EXERCISE OBJECTIVE> Write out the whole of the material exactly.

─── AVAILABLE DATA

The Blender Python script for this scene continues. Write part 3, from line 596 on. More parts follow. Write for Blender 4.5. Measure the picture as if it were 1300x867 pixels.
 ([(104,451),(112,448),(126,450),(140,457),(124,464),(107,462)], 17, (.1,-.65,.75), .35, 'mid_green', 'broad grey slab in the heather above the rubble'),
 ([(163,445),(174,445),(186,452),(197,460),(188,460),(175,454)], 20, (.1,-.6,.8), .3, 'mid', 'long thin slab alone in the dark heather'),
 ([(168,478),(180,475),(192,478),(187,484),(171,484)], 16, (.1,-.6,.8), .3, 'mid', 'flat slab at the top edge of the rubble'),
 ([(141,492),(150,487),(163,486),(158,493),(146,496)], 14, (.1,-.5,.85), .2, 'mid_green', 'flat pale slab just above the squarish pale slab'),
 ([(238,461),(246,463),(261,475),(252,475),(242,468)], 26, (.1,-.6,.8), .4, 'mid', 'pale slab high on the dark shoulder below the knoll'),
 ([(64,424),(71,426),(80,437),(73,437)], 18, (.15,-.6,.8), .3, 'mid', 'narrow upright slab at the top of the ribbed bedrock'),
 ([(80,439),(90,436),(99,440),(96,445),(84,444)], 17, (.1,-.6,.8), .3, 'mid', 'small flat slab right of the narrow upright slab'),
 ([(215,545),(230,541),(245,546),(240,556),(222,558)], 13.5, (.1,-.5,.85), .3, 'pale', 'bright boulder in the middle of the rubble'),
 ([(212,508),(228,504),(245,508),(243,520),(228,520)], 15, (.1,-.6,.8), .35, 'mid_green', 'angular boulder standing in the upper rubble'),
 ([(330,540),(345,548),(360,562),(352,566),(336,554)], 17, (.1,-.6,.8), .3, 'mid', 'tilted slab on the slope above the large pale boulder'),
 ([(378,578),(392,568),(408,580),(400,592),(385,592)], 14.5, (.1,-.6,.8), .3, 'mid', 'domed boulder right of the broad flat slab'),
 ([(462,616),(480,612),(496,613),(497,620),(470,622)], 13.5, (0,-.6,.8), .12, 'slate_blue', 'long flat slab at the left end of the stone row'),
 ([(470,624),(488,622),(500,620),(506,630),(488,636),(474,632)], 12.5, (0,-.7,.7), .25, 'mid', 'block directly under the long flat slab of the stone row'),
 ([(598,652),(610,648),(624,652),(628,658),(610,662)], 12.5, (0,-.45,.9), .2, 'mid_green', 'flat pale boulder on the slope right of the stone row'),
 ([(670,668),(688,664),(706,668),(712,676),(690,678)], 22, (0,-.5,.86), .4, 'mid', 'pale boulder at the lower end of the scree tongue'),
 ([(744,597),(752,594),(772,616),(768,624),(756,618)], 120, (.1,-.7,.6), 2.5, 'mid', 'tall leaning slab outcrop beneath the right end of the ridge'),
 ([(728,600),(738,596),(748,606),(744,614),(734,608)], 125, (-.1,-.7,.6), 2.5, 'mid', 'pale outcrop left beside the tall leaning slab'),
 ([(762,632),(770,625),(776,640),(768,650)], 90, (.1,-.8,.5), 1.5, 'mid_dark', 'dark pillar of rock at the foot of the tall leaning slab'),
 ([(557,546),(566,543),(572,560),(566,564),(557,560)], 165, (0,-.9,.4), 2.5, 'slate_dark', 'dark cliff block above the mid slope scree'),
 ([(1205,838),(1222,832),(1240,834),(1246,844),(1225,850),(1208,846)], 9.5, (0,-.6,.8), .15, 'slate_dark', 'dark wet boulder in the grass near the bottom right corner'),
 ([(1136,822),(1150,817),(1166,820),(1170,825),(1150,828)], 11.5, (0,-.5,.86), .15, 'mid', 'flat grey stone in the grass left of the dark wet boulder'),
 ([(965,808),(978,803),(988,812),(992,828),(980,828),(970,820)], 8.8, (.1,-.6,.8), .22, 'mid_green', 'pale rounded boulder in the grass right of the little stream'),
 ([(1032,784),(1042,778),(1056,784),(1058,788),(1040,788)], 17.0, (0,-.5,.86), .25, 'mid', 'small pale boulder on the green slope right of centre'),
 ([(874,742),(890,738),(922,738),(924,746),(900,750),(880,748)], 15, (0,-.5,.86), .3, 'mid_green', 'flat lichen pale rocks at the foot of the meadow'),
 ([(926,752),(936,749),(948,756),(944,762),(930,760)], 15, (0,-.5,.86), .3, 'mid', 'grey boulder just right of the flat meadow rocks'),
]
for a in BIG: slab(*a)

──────

CORRECT OUTPUT>
The Blender Python script for this scene continues. Write part 3, from line 596 on. More parts follow. Write for Blender 4.5. Measure the picture as if it were 1300x867 pixels.
 ([(104,451),(112,448),(126,450),(140,457),(124,464),(107,462)], 17, (.1,-.65,.75), .35, 'mid_green', 'broad grey slab in the heather above the rubble'),
 ([(163,445),(174,445),(186,452),(197,460),(188,460),(175,454)], 20, (.1,-.6,.8), .3, 'mid', 'long thin slab alone in the dark heather'),
 ([(168,478),(180,475),(192,478),(187,484),(171,484)], 16, (.1,-.6,.8), .3, 'mid', 'flat slab at the top edge of the rubble'),
 ([(141,492),(150,487),(163,486),(158,493),(146,496)], 14, (.1,-.5,.85), .2, 'mid_green', 'flat pale slab just above the squarish pale slab'),
 ([(238,461),(246,463),(261,475),(252,475),(242,468)], 26, (.1,-.6,.8), .4, 'mid', 'pale slab high on the dark shoulder below the knoll'),
 ([(64,424),(71,426),(80,437),(73,437)], 18, (.15,-.6,.8), .3, 'mid', 'narrow upright slab at the top of the ribbed bedrock'),
 ([(80,439),(90,436),(99,440),(96,445),(84,444)], 17, (.1,-.6,.8), .3, 'mid', 'small flat slab right of the narrow upright slab'),
 ([(215,545),(230,541),(245,546),(240,556),(222,558)], 13.5, (.1,-.5,.85), .3, 'pale', 'bright boulder in the middle of the rubble'),
 ([(212,508),(228,504),(245,508),(243,520),(228,520)], 15, (.1,-.6,.8), .35, 'mid_green', 'angular boulder standing in the upper rubble'),
 ([(330,540),(345,548),(360,562),(352,566),(336,554)], 17, (.1,-.6,.8), .3, 'mid', 'tilted slab on the slope above the large pale boulder'),
 ([(378,578),(392,568),(408,580),(400,592),(385,592)], 14.5, (.1,-.6,.8), .3, 'mid', 'domed boulder right of the broad flat slab'),
 ([(462,616),(480,612),(496,613),(497,620),(470,622)], 13.5, (0,-.6,.8), .12, 'slate_blue', 'long flat slab at the left end of the stone row'),
 ([(470,624),(488,622),(500,620),(506,630),(488,636),(474,632)], 12.5, (0,-.7,.7), .25, 'mid', 'block directly under the long flat slab of the stone row'),
 ([(598,652),(610,648),(624,652),(628,658),(610,662)], 12.5, (0,-.45,.9), .2, 'mid_green', 'flat pale boulder on the slope right of the stone row'),
 ([(670,668),(688,664),(706,668),(712,676),(690,678)], 22, (0,-.5,.86), .4, 'mid', 'pale boulder at the lower end of the scree tongue'),
 ([(744,597),(752,594),(772,616),(768,624),(756,618)], 120, (.1,-.7,.6), 2.5, 'mid', 'tall leaning slab outcrop beneath the right end of the ridge'),
 ([(728,600),(738,596),(748,606),(744,614),(734,608)], 125, (-.1,-.7,.6), 2.5, 'mid', 'pale outcrop left beside the tall leaning slab'),
 ([(762,632),(770,625),(776,640),(768,650)], 90, (.1,-.8,.5), 1.5, 'mid_dark', 'dark pillar of rock at the foot of the tall leaning slab'),
 ([(557,546),(566,543),(572,560),(566,564),(557,560)], 165, (0,-.9,.4), 2.5, 'slate_dark', 'dark cliff block above the mid slope scree'),
 ([(1205,838),(1222,832),(1240,834),(1246,844),(1225,850),(1208,846)], 9.5, (0,-.6,.8), .15, 'slate_dark', 'dark wet boulder in the grass near the bottom right corner'),
 ([(1136,822),(1150,817),(1166,820),(1170,825),(1150,828)], 11.5, (0,-.5,.86), .15, 'mid', 'flat grey stone in the grass left of the dark wet boulder'),
 ([(965,808),(978,803),(988,812),(992,828),(980,828),(970,820)], 8.8, (.1,-.6,.8), .22, 'mid_green', 'pale rounded boulder in the grass right of the little stream'),
 ([(1032,784),(1042,778),(1056,784),(1058,788),(1040,788)], 17.0, (0,-.5,.86), .25, 'mid', 'small pale boulder on the green slope right of centre'),
 ([(874,742),(890,738),(922,738),(924,746),(900,750),(880,748)], 15, (0,-.5,.86), .3, 'mid_green', 'flat lichen pale rocks at the foot of the meadow'),
 ([(926,752),(936,749),(948,756),(944,762),(930,760)], 15, (0,-.5,.86), .3, 'mid', 'grey boulder just right of the flat meadow rocks'),
]
for a in BIG: slab(*a)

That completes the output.